AU SORTIR des cinq heures de spectacle culminant sur la plus frustrante des fins, le renoncement à visualiser le dévoilement du Graal par Parsifal et la mort de Kundry, on s'interroge une fois encore sur la pertinence du choix du metteur en scène. Eichinger ne croit pas en cette rédemption finale qui fait partie de la texture du drame wagnérien. Pourquoi accepter alors d'y participer ?

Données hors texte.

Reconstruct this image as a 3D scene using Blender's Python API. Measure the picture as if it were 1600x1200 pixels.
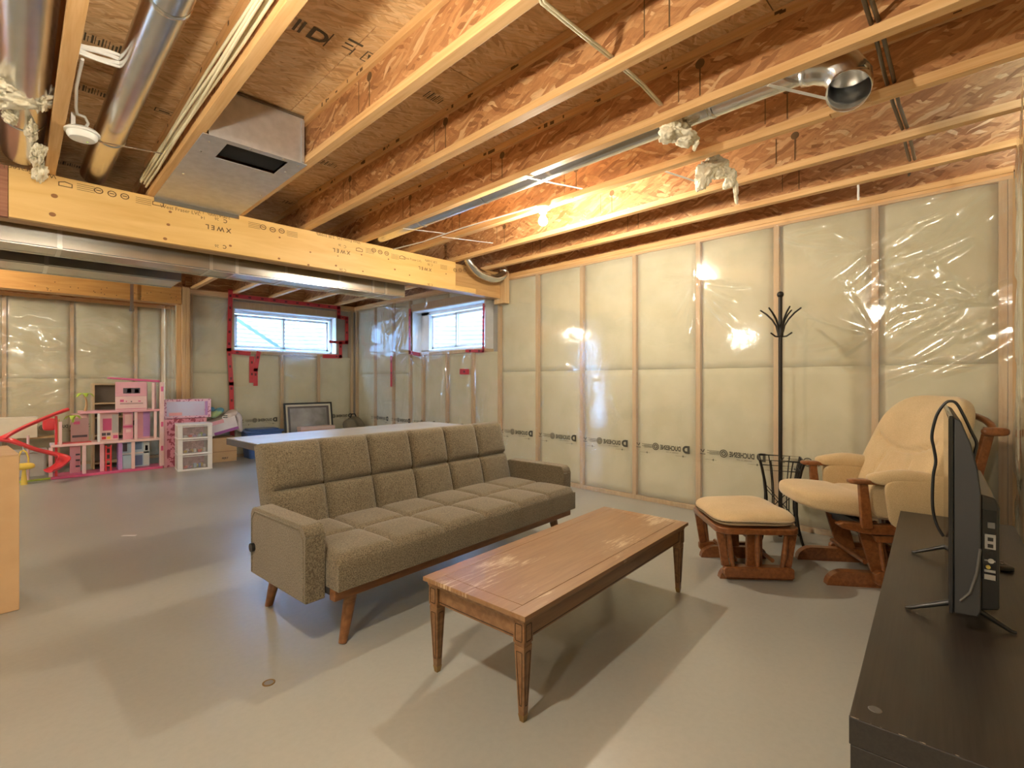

Dans cette réalisation qui s'appuie sur un important dispositif vidéo, les deux premiers actes passent plutôt bien avec une impressionnante transformation du « temps en espace » au I à l'aide d'images qui traversent siècles et civilisations et malgré la première scène du Graal transformée en cannibalisme, les Chevaliers découpant sur un billot le cœur d'Amfortas. Malgré aussi une scène des Filles-Fleurs au II si terne mais débouchant sur un duo Parsifal-Kundry très intense. Au III, on est à New York et les Chevaliers sont des voyous échappés des bas-fonds pour régler son compte à Amfortas que Parsifal sauve in extremis de la mort avant de se croiser les bras en attendant que se termine la musique sur une fin que Wagner n'avait pas prévue.
Musicalement, il faut rendre justice à ces représentations d'un très haut niveau. Barenboïm a mûri sa conception dramatique de l'œuvre depuis le « Parsifal du centenaire » à Bayreuth en 1987 et son enregistrement de 1990. Le Staatskapelle Berlin avec ses cordes aux sonorités splendides apporte un soutien de rêve à sa direction très ample et désormais beaucoup plus proche du récit.
Dominée par le Gurnemanz de René Pape à la voix splendide et à la diction exemplaire, qui pourrait bien, avec les années, égaler en intensité Kurt Moll, le dernier grand titulaire du rôle, la distribution réservait d'autres belles surprises avec le Parsifal de Burkhard Fritz, très à l'aise dans toute la tessiture du rôle, l'Amfortas très torturé de Roman Trekel et le Klingsor de Jochen Schmekenbecher. Seule la Kundry de Michaela Schuster décevait par un manque d'aigus pour posséder pleinement le rôle mais pas pour son engagement dramatique, tout à fait entier. Le magnifique Staatsopernchor préparé par Eberhard Friedrich était aussi un pilier de cette réussite musicale.
Trois œuvres symphoniques.
Parmi les trois concerts donnés dans l'acoustique miraculeuse de la Philharmonie par le Chicago Symphony Orchestra, formation invitée dont Barenboïm est aussi le chef depuis 1991, on a pu entendre celui consacré à Ravel avec pas moins de trois œuvres symphoniques (« Rhapsodie espagnole », « Ma Mère l'Oye » et « Daphnis et Chloé ») jouées avec des luxes de sonorités par cette excellente phalange, encadrant le Deuxième concerto pour piano de Bartók.
Ce monument du répertoire enlevé de façon ébouriffante par le jeune pianiste chinois Lang Lang a été suivi par un rare moment de musique pure quand soliste et chef (Barenboïm étant toujours à son mieux dans la pratique de la musique de chambre) se sont mis côte à côte pour jouer à quatre mains deux pages de « Ma Mère l'Oye », anticipant sur la suite du programme d'un concert exceptionnel
Staatsoper Unter den Linden Berlin (+ 49. 30.20.35.45.55 et www.staatsoper-berlin.de). Ce « Parsifal » sera au programme des Festtage 2006 (du 8 au 16 avril) ainsi qu'une nouvelle production de « Tristan et Isolde », mise en scène par Stefan Bachmann et dirigée par Daniel Barenboïm avec Peter Seiffert, René Pape, Katarina Dalayman et Michelle De Young. Daniel Barenboïm jouera au piano l'intégrale du « Clavier bien tempéré », de Jean-Sebastien Bach, à la Philharmonie.